How is it that on one hand, we know that many people work until 65, some work beyond, and are deemed active, experienced, knowledgeable and a resource, and then, a short five years later are deemed expendable? Has the fact that governments are asking seniors to consider working past 65 because they are needed in some jobs ever entered the minds of some?
How does a person adjust to the fact that one day, at 64 years and 364 days they are an asset, and one day later they are not? Add five more years, and some are still in the workforce, most not, but most still active, vital, engaged in their communities, fully in control of their faculties, and with a world of experience to share, but are suddenly deemed somehow not of worth? They spend, they pay taxes, they travel, they visit, they offer endless hours of voluntary work, they are fully functioning persons who worked, and suddenly, are not worthy? How is this possible? Some may have health issues. Many will not, or their issues are fully controllable. They may have another ten, fifteen or twenty years, some more, to live life as fully as they want, or can.
Society has shifted to a youth focus. Attitudes change due in large part to marketing, and advertising pushing a variety of biases.
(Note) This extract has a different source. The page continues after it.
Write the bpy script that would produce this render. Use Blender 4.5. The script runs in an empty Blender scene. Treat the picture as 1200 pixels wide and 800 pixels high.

To become dismissive of an entire generation and more, because of life taking its normal course, well that deserves some thought and societal self-reflection.
How does one move from seeing someone as fully human and functioning, a contributing member of society, to being something other, and disposable? They aren't different because their days of being in the workforce are over. They aren't a burden. They are a source of knowledge, and strength brought to them by their years of life. Just as one would hope that all lives are valuable, cared about, one could hope that the collective callousness is a passing faux-pas, a slip, a lapse of thought and judgement, to be dismissed from acceptable social behaviour. People are more than workers. Has that lesson been lost?